The Liars’ Club

Full Title: The Liars' Club: A Memoir
Author / Editor: Mary Karr
Publisher: Penguin USA, 1995

 

Review © Metapsychology Vol. 5, No. 19
Reviewer: Christian Perring, Ph.D.
Posted: 5/13/2001

At times when reading this memoir, I felt that maybe I had misread the date, and it was really set in the 1860s rather than the 1960s. This story of life in small-town Texas is Victorian in its austerity. Mary and her older sister Lecia had an alcoholic mother who became dangerously psychotic on at least one occasion, a hard drinking father who worked on an oil rig, and a very scary Grandma whose health was steadily declining. They battled the forces of nature occasionally but mostly they fought each other. Her father was a physically strong man, who liked to play pool with his friends, while they told tall stories to each other. This group was "The Liars’ Club."

Karr’s memoir raises some of the same issues as Lauren Slater’s Lying, but far more obliquely. Karr’s father makes up stories about how his father died, hanging himself in a house accident, when in fact the man was still alive. This raises the issue of how much of Karr’s memoir is true, and to what extent she is following in her father’s tradition. In the first part of the book, recalling her life in 1961, which takes 171 pages, Karr is seven years old. In the second, smaller part, it is two years later, when her family moved to Colorado. Although she does say that there are some episodes she can’t recall, she goes into amazing detail about those events in her young life: what people said, what clothes and jewelry people wore, and what she felt and thought at the time. Of course some people have better memories than others, but it’s clear that childhood memories are unreliable even for people who do have strong powers of recall. One is left feeling that accuracy of the story is at least up for debate.

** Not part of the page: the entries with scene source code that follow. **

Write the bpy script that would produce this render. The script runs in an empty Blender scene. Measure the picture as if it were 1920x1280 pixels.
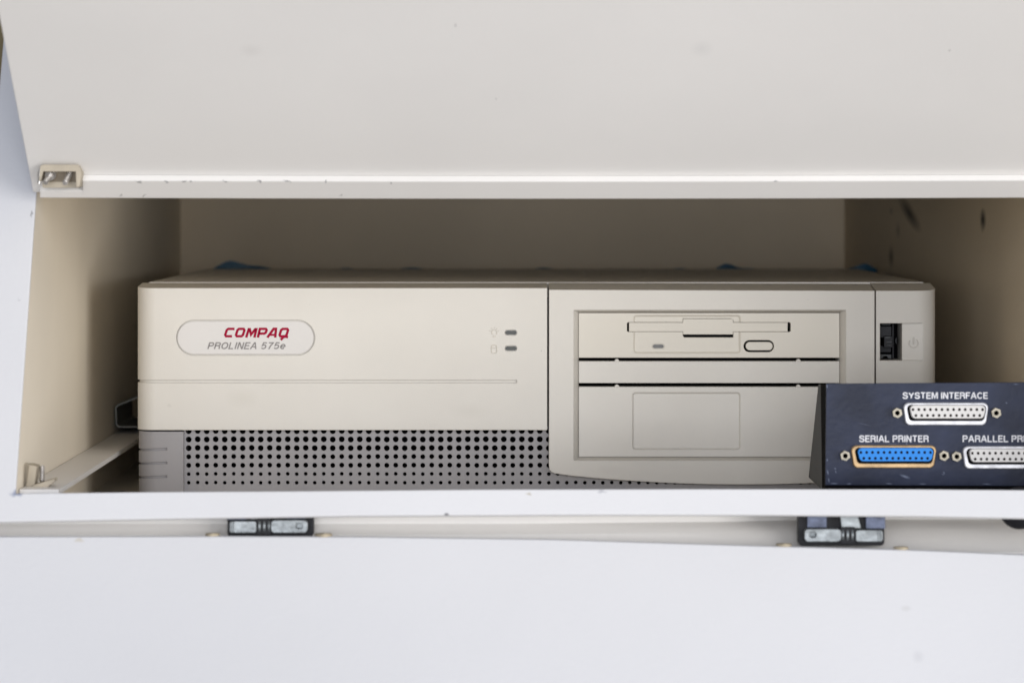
import bpy, bmesh, math, random
from mathutils import Vector, Matrix
random.seed(7)
SC = bpy.context.scene
COL = SC.collection

# ------------------------------------------------------------------ camera
F = 7140.0            # focal length in photo pixels
ZC = 0.158            # eye height above the compartment floor
HY = 375.0            # horizon row in the photo
D1 = 2.0              # distance to the computer's face
K = D1 / F
cam = bpy.data.cameras.new('camera'); camo = bpy.data.objects.new('camera', cam); COL.objects.link(camo)
camo.location = (0, 0, ZC); camo.rotation_euler = (math.radians(90), 0, 0)
cam.sensor_width = 36; cam.lens = F / 1920 * 36; cam.shift_y = -(640 - HY) / 1920
cam.clip_start = 0.05; cam.clip_end = 100
cam.dof.use_dof = True; cam.dof.focus_distance = 1.96; cam.dof.aperture_fstop = 14
SC.camera = camo

# ------------------------------------------------------------------ world and lamps
w = bpy.data.worlds.new('World'); SC.world = w; w.use_nodes = True
nt = w.node_tree; nt.nodes.clear()
tc = nt.nodes.new('ShaderNodeTexCoord'); sp = nt.nodes.new('ShaderNodeSeparateXYZ')
nt.links.new(tc.outputs['Generated'], sp.inputs[0])
def ramp(stops):
    r = nt.nodes.new('ShaderNodeValToRGB'); e = r.color_ramp.elements
    while len(e) < len(stops): e.new(0.5)
    for i, (p, c) in enumerate(stops): e[i].position = p; e[i].color = (*c, 1)
    return r
def rng(sock):
    m = nt.nodes.new('ShaderNodeMapRange'); m.inputs[1].default_value = -1; m.inputs[2].default_value = 1
    nt.links.new(sock, m.inputs[0]); return m.outputs[0]
rz = ramp([(0.0, (1.45, 1.37, 1.30)), (0.43, (1.45, 1.38, 1.31)), (0.495, (2.7, 2.62, 2.54)), (0.63, (2.7, 2.70, 2.72)), (0.70, (0.40, 0.54, 0.85)), (1.0, (0.20, 0.32, 0.62))])
nt.links.new(rng(sp.outputs[2]), rz.inputs[0])
rx = ramp([(0.0, (0.30, 0.30, 0.30)), (0.36, (0.55, 0.55, 0.55)), (0.50, (1, 1, 1)), (1.0, (1.0, 1.0, 1.0))])
nt.links.new(rng(sp.outputs[0]), rx.inputs[0])
mx = nt.nodes.new('ShaderNodeMix'); mx.data_type = 'RGBA'; mx.blend_type = 'MULTIPLY'; mx.inputs[0].default_value = 1
nt.links.new(rz.outputs[0], mx.inputs[6]); nt.links.new(rx.outputs[0], mx.inputs[7])
ry = ramp([(0.0, (1.0, 1.0, 1.0)), (0.25, (0.85, 0.85, 0.85)), (0.5, (0.45, 0.45, 0.45)), (1.0, (0.3, 0.3, 0.3))])
nt.links.new(rng(sp.outputs[1]), ry.inputs[0])
my = nt.nodes.new('ShaderNodeMix'); my.data_type = 'RGBA'; my.blend_type = 'MULTIPLY'; my.inputs[0].default_value = 1
nt.links.new(mx.outputs[2], my.inputs[6]); nt.links.new(ry.outputs[0], my.inputs[7])
bg = nt.nodes.new('ShaderNodeBackground'); bg.inputs[1].default_value = 0.47
nt.links.new(my.outputs[2], bg.inputs[0])
wo = nt.nodes.new('ShaderNodeOutputWorld'); nt.links.new(bg.outputs[0], wo.inputs[0])

def area(name, loc, target, size, energy, color):
    l = bpy.data.lights.new(name, 'AREA'); l.shape = 'RECTANGLE'; l.size, l.size_y = size; l.energy = energy; l.color = color
    o = bpy.data.objects.new(name, l); COL.objects.link(o); o.location = loc
    o.rotation_euler = (Vector(target) - Vector(loc)).to_track_quat('-Z', 'Y').to_euler(); return o
area('daylight_from_right', (2.3, -0.9, 0.10), (0, 1.9, 0.1), (1.8, 1.6), 60, (1.0, 0.985, 0.965))
area('front_fill', (-0.2, -1.6, 0.28), (0.15, 1.9, 0.09), (1.8, 1.0), 47, (0.955, 0.98, 1.04))  # unseen fill lamp added in front to brighten the computer's face

SC.view_settings.view_transform = 'Standard'; SC.view_settings.look = 'None'
SC.view_settings.exposure = 0.02; SC.view_settings.gamma = 1.0
SC.view_settings.use_curve_mapping = False

# ------------------------------------------------------------------ mapping helpers
def P(px, py, d): return Vector(((px - 960) * d / F, d, ZC + (HY - py) * d / F))
def FM(u, v, wd): return Vector(((u - 960) * K, D1 + wd, ZC + (HY - v) * K))   # the plane of the computer's face
def mapper(d):
    k = d / F
    return lambda u, v, wd: Vector(((u - 960) * k, d + wd, ZC + (HY - v) * k))

# ------------------------------------------------------------------ materials
def mat(name, col, rough=0.5, metal=0.0, bump=0.0, bscale=600, var=0.04, vscale=9, bevel=0.0, spec=0.5, spots=(), coat=0.0, var2=None):
    m = bpy.data.materials.new(name); m.use_nodes = True; t = m.node_tree; n = t.nodes; L = t.links
    b = n['Principled BSDF']
    b.inputs['Roughness'].default_value = rough; b.inputs['Metallic'].default_value = metal
    b.inputs['Specular IOR Level'].default_value = spec; b.inputs['Coat Weight'].default_value = coat
    geo = n.new('ShaderNodeNewGeometry')
    no = n.new('ShaderNodeTexNoise'); no.inputs['Scale'].default_value = vscale; no.inputs['Detail'].default_value = 6
    L.new(geo.outputs['Position'], no.inputs['Vector'])
    r = n.new('ShaderNodeValToRGB'); e = r.color_ramp.elements
    e[0].position = 0.3; e[1].position = 0.7
    e[0].color = (*[c * (1 - var) for c in col], 1); e[1].color = (*(var2 or [min(1, c * (1 + var)) for c in col]), 1)
    L.new(no.outputs[0], r.inputs[0]); cur = r.outputs[0]
    if spots:
        wn = n.new('ShaderNodeTexNoise'); wn.inputs['Scale'].default_value = 260; wn.inputs['Detail'].default_value = 3
        L.new(geo.outputs['Position'], wn.inputs['Vector'])
        wm = n.new('ShaderNodeVectorMath'); wm.operation = 'MULTIPLY_ADD'
        L.new(wn.outputs['Color'], wm.inputs[0]); wm.inputs[1].default_value = (0.004,) * 3
        ad = n.new('ShaderNodeVectorMath'); ad.operation = 'ADD'; ad.inputs[1].default_value = (-0.002,) * 3
        L.new(geo.outputs['Position'], wm.inputs[2]); L.new(wm.outputs[0], ad.inputs[0])
        for c, rad, rot, colr, st, soft in spots:
            mp = n.new('ShaderNodeVectorMath'); mp.operation = 'SUBTRACT'; mp.inputs[1].default_value = c
            L.new((ad if soft < 0.9 else geo).outputs[0], mp.inputs[0])
            ro = n.new('ShaderNodeVectorRotate'); ro.rotation_type = 'EULER_XYZ'; ro.inputs['Rotation'].default_value = rot
            L.new(mp.outputs[0], ro.inputs['Vector'])
            dv = n.new('ShaderNodeVectorMath'); dv.operation = 'DIVIDE'; dv.inputs[1].default_value = rad
            L.new(ro.outputs[0], dv.inputs[0])
            ln = n.new('ShaderNodeVectorMath'); ln.operation = 'LENGTH'; L.new(dv.outputs[0], ln.inputs[0])
            mr = n.new('ShaderNodeMapRange'); mr.inputs[1].default_value = 1.0; mr.inputs[2].default_value = 1.0 - soft
            mr.inputs[3].default_value = 0; mr.inputs[4].default_value = st
            L.new(ln.outputs['Value'], mr.inputs[0])
            mi = n.new('ShaderNodeMix'); mi.data_type = 'RGBA'; mi.inputs[7].default_value = (*colr, 1)
            L.new(mr.outputs[0], mi.inputs[0]); L.new(cur, mi.inputs[6]); cur = mi.outputs[2]
    L.new(cur, b.inputs['Base Color'])
    nrm = None
    if bevel:
        bv = n.new('ShaderNodeBevel'); bv.samples = 6; bv.inputs['Radius'].default_value = bevel; nrm = bv.outputs[0]
    if bump:
        bn = n.new('ShaderNodeTexNoise'); bn.inputs['Scale'].default_value = bscale; bn.inputs['Detail'].default_value = 3
        L.new(geo.outputs['Position'], bn.inputs['Vector'])
        bp = n.new('ShaderNodeBump'); bp.inputs['Strength'].default_value = bump; bp.inputs['Distance'].default_value = 0.0005
        L.new(bn.outputs[0], bp.inputs['Height'])
        if nrm: L.new(nrm, bp.inputs['Normal'])
        nrm = bp.outputs[0]
    if nrm: L.new(nrm, b.inputs['Normal'])
    return m

# ------------------------------------------------------------------ object helpers
def thing(name, label, cat, loc=(0, 0, 0), group=None):
    o = bpy.data.objects.new(name, None); COL.objects.link(o); o.location = loc; o.empty_display_size = 0.02
    o['label'] = label; o['category'] = cat
    if group: o['group'] = group
    return o
def root_loc(p):
    while p.parent: p = p.parent
    return Vector(p.location)
def finish(me, angle=32):
    bm = bmesh.new(); bm.from_mesh(me)
    for f in bm.faces: f.smooth = True
    for e in bm.edges:
        e.smooth = len(e.link_faces) == 2 and e.calc_face_angle(0) < math.radians(angle)
    bm.to_mesh(me); bm.free()
def obj(name, src, m, parent=None, angle=32, label=None):
    if isinstance(src, bmesh.types.BMesh):
        bmesh.ops.recalc_face_normals(src, faces=src.faces)
        me = bpy.data.meshes.new(name); src.to_mesh(me); src.free()
    else:
        me = src; me.name = name
    if parent: me.transform(Matrix.Translation(-root_loc(parent)))
    finish(me, angle)
    if len(me.materials): me.materials.clear()
    for x in (m if isinstance(m, (list, tuple)) else [m]): me.materials.append(x)
    o = bpy.data.objects.new(name, me); COL.objects.link(o)
    if parent: o.parent = parent
    if label: o['label'] = label
    return o
def loft(bm, loops, mi=0):
    """closed solid through a list of equal-length 3D loops, capped at both ends"""
    vs = [[bm.verts.new(p) for p in lp] for lp in loops]
    n = len(vs[0]); fs = []
    for a, b in zip(vs, vs[1:]):
        for i in range(n): fs.append(bm.faces.new((a[i], a[(i + 1) % n], b[(i + 1) % n], b[i])))
    fs.append(bm.faces.new(vs[0][::-1])); fs.append(bm.faces.new(vs[-1]))
    for f in fs: f.material_index = mi
def prism(bm, pts, w0, w1, fm=FM, mi=0):
    loft(bm, [[fm(u, v, w0) for u, v in pts], [fm(u, v, w1) for u, v in pts]], mi)
def hprism(bm, prof, v0, v1, fm=FM, shear=None):
    """profile (u, w) seen from above, extruded from photo row v0 to v1"""
    f = shear or (lambda u: 0)
    loft(bm, [[fm(u, v0 + f(u), wd) for u, wd in prof], [fm(u, v1 + f(u), wd) for u, wd in prof]])
def ext(bm, pts, vec):
    vec = Vector(vec); loft(bm, [[Vector(p) for p in pts], [Vector(p) + vec for p in pts]])
def box(bm, a, b, mi=0):
    (x0, y0, z0), (x1, y1, z1) = a, b
    loft(bm, [[(x0, y0, z0), (x1, y0, z0), (x1, y0, z1), (x0, y0, z1)], [(x0, y1, z0), (x1, y1, z0), (x1, y1, z1), (x0, y1, z1)]], mi)
def rect(u0, v0, u1, v1): return [(u0, v0), (u1, v0), (u1, v1), (u0, v1)]
def rrect(u0, v0, u1, v1, r, n=6):
    o = []
    for cx, cy, a0 in ((u1 - r, v0 + r, -90), (u1 - r, v1 - r, 0), (u0 + r, v1 - r, 90), (u0 + r, v0 + r, 180)):
        for i in range(n + 1):
            a = math.radians(a0 + 90 * i / n); o.append((cx + r * math.cos(a), cy + r * math.sin(a)))
    return o
def pill(u0, v0, u1, v1, n=10): return rrect(u0, v0, u1, v1, (v1 - v0) / 2 - 0.01, n)
def cyl(bm, a, b, r0, r1=None, n=16, mi=0):
    a, b = Vector(a), Vector(b); r1 = r0 if r1 is None else r1
    q = (b - a).to_track_quat('Z', 'Y')
    ring = lambda c, r: [c + q @ Vector((r * math.cos(2 * math.pi * i / n), r * math.sin(2 * math.pi * i / n), 0)) for i in range(n)]
    loft(bm, [ring(a, r0), ring(b, r1)], mi)
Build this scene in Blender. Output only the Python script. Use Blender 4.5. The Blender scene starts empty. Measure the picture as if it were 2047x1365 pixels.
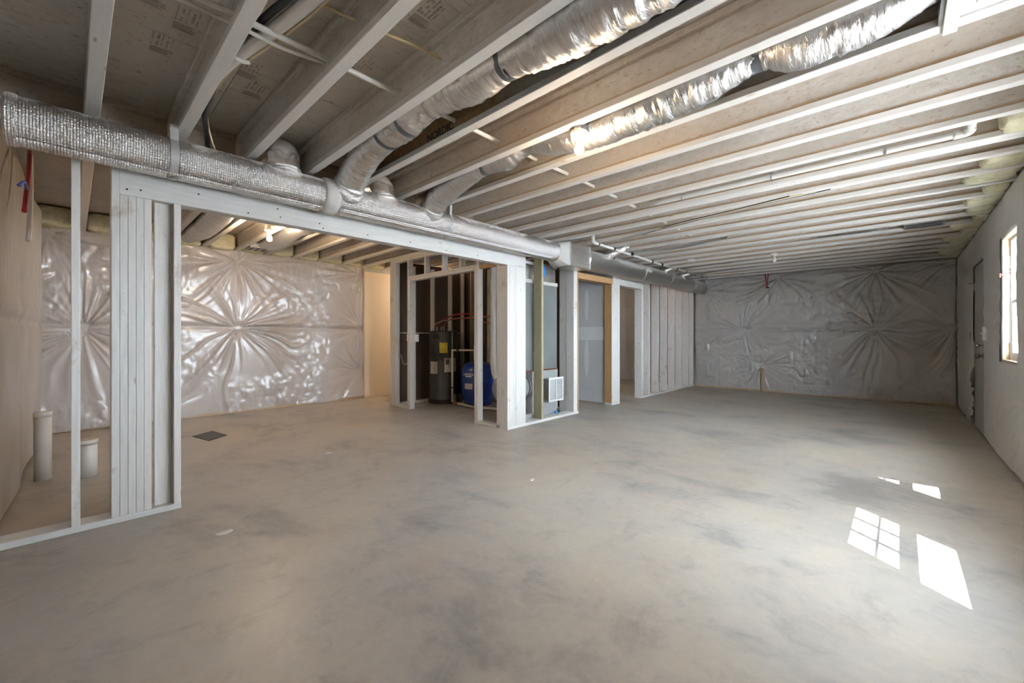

The story itself is full of trauma–death, madness, crises, storms, abuse, fights, separations, and lots of pain. Karr had a very hard childhood, and so it’s easy to see how telling the stories of her life would be a way of dealing with it. But I found the story hard-going for much of the book; I preferred the final shortest section of the book, set in 1980, when Karr was in her late twenties, and her father had a stroke. Karr returns home and learns the details of the past she wasn’t told at the time. Having the story told with her adult perceptions is more interesting than her childhood view of the world.

I suspect that people with more in common with Karr may find her story more compelling that I did. This tale of life in the west may speak to those who also grew up in that region. It’s also possible that this would work best as an audio-book, because Karr’s primary skill may, like her father, be for telling stories out loud to an audience.